Your task is to copy the material exactly.
++++++++++++++++++++
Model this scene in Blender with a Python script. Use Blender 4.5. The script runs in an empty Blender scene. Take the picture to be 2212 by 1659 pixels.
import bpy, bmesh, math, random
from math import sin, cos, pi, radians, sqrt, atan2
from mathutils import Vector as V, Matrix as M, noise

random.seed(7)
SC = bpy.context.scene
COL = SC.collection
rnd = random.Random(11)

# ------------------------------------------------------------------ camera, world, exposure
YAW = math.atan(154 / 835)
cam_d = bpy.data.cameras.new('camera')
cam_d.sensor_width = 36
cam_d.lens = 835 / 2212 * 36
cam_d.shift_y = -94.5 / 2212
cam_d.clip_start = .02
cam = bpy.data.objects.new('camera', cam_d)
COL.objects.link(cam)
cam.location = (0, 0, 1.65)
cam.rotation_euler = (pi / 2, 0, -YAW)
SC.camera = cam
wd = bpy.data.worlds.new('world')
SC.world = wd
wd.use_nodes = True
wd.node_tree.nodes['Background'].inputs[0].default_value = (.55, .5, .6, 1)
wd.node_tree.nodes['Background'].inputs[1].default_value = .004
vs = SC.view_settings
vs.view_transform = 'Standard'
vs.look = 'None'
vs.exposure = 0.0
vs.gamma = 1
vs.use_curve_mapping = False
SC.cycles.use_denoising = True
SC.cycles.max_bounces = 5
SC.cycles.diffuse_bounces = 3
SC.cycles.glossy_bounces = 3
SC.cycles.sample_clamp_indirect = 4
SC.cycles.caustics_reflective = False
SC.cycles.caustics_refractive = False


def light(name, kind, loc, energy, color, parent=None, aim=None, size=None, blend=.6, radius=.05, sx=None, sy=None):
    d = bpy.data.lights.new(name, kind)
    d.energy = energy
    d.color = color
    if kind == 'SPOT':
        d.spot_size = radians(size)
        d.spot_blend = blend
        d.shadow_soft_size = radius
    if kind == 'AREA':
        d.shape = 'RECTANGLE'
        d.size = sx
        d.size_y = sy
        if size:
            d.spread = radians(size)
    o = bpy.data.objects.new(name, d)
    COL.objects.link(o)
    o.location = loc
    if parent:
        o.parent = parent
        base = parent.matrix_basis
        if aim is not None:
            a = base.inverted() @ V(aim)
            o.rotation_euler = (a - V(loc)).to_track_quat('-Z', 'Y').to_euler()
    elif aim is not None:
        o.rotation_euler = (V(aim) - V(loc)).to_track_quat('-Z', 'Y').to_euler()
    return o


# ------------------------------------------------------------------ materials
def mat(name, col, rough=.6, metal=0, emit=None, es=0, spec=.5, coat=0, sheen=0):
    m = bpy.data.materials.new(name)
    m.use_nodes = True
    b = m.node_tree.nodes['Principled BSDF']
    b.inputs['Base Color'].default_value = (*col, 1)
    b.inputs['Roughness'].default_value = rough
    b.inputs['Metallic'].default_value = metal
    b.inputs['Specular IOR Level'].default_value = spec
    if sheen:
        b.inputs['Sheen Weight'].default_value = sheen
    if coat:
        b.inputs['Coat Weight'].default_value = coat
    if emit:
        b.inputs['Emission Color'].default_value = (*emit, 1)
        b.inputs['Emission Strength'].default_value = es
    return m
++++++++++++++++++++
In response.
Model this scene in Blender with a Python script. Use Blender 4.5. The script runs in an empty Blender scene. Take the picture to be 2212 by 1659 pixels.
import bpy, bmesh, math, random
from math import sin, cos, pi, radians, sqrt, atan2
from mathutils import Vector as V, Matrix as M, noise

random.seed(7)
SC = bpy.context.scene
COL = SC.collection
rnd = random.Random(11)

# ------------------------------------------------------------------ camera, world, exposure
YAW = math.atan(154 / 835)
cam_d = bpy.data.cameras.new('camera')
cam_d.sensor_width = 36
cam_d.lens = 835 / 2212 * 36
cam_d.shift_y = -94.5 / 2212
cam_d.clip_start = .02
cam = bpy.data.objects.new('camera', cam_d)
COL.objects.link(cam)
cam.location = (0, 0, 1.65)
cam.rotation_euler = (pi / 2, 0, -YAW)
SC.camera = cam
wd = bpy.data.worlds.new('world')
SC.world = wd
wd.use_nodes = True
wd.node_tree.nodes['Background'].inputs[0].default_value = (.55, .5, .6, 1)
wd.node_tree.nodes['Background'].inputs[1].default_value = .004
vs = SC.view_settings
vs.view_transform = 'Standard'
vs.look = 'None'
vs.exposure = 0.0
vs.gamma = 1
vs.use_curve_mapping = False
SC.cycles.use_denoising = True
SC.cycles.max_bounces = 5
SC.cycles.diffuse_bounces = 3
SC.cycles.glossy_bounces = 3
SC.cycles.sample_clamp_indirect = 4
SC.cycles.caustics_reflective = False
SC.cycles.caustics_refractive = False


def light(name, kind, loc, energy, color, parent=None, aim=None, size=None, blend=.6, radius=.05, sx=None, sy=None):
    d = bpy.data.lights.new(name, kind)
    d.energy = energy
    d.color = color
    if kind == 'SPOT':
        d.spot_size = radians(size)
        d.spot_blend = blend
        d.shadow_soft_size = radius
    if kind == 'AREA':
        d.shape = 'RECTANGLE'
        d.size = sx
        d.size_y = sy
        if size:
            d.spread = radians(size)
    o = bpy.data.objects.new(name, d)
    COL.objects.link(o)
    o.location = loc
    if parent:
        o.parent = parent
        base = parent.matrix_basis
        if aim is not None:
            a = base.inverted() @ V(aim)
            o.rotation_euler = (a - V(loc)).to_track_quat('-Z', 'Y').to_euler()
    elif aim is not None:
        o.rotation_euler = (V(aim) - V(loc)).to_track_quat('-Z', 'Y').to_euler()
    return o


# ------------------------------------------------------------------ materials
def mat(name, col, rough=.6, metal=0, emit=None, es=0, spec=.5, coat=0, sheen=0):
    m = bpy.data.materials.new(name)
    m.use_nodes = True
    b = m.node_tree.nodes['Principled BSDF']
    b.inputs['Base Color'].default_value = (*col, 1)
    b.inputs['Roughness'].default_value = rough
    b.inputs['Metallic'].default_value = metal
    b.inputs['Specular IOR Level'].default_value = spec
    if sheen:
        b.inputs['Sheen Weight'].default_value = sheen
    if coat:
        b.inputs['Coat Weight'].default_value = coat
    if emit:
        b.inputs['Emission Color'].default_value = (*emit, 1)
        b.inputs['Emission Strength'].default_value = es
    return m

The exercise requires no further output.